▶ _What this task involves_
Repeat the lines of the data that follow, please, starting at the first and stopping after the one with "for o in list(bpy.data.objects): bpy.data.objects.remove(o)".
========================================
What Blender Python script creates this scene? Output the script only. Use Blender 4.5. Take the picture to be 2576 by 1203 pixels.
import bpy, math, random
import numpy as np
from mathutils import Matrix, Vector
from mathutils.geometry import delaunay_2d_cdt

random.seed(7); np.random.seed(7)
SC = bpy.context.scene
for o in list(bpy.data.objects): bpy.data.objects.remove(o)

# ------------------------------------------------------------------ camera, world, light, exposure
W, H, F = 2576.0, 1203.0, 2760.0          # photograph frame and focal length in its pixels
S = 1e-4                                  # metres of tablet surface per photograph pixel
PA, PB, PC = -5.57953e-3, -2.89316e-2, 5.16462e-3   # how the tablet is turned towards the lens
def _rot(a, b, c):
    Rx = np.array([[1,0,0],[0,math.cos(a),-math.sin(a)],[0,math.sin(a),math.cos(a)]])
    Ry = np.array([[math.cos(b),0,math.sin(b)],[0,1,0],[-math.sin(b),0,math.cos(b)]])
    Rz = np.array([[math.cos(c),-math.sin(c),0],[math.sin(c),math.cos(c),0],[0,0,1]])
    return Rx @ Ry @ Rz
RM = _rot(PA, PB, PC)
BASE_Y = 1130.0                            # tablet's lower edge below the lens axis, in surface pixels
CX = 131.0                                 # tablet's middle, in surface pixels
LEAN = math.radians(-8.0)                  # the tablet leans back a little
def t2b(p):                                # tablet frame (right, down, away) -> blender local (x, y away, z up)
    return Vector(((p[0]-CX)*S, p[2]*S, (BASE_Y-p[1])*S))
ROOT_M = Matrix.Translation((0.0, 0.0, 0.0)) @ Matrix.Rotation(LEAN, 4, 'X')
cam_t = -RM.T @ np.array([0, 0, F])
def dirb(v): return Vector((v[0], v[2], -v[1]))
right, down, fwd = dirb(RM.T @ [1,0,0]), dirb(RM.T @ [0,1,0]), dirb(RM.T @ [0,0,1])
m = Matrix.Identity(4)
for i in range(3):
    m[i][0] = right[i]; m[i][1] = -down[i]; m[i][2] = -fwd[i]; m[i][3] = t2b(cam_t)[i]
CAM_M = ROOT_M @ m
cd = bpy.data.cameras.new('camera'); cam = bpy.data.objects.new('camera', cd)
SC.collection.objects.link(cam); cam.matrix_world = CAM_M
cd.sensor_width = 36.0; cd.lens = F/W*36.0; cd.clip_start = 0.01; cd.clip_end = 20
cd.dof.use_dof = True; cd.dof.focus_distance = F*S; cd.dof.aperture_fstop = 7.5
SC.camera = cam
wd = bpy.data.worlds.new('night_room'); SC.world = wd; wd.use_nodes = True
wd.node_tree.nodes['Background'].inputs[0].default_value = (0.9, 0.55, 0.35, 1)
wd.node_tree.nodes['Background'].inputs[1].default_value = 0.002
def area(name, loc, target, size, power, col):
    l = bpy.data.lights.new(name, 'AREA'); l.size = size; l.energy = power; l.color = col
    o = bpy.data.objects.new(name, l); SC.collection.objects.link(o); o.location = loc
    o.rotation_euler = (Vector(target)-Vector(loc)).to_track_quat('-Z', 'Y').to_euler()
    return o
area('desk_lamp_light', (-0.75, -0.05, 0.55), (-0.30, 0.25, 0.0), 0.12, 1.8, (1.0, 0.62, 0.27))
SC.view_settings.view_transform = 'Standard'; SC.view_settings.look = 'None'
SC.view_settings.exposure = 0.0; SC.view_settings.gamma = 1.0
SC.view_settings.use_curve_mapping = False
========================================
▶ _The output_
What Blender Python script creates this scene? Output the script only. Use Blender 4.5. Take the picture to be 2576 by 1203 pixels.
import bpy, math, random
import numpy as np
from mathutils import Matrix, Vector
from mathutils.geometry import delaunay_2d_cdt

random.seed(7); np.random.seed(7)
SC = bpy.context.scene
for o in list(bpy.data.objects): bpy.data.objects.remove(o)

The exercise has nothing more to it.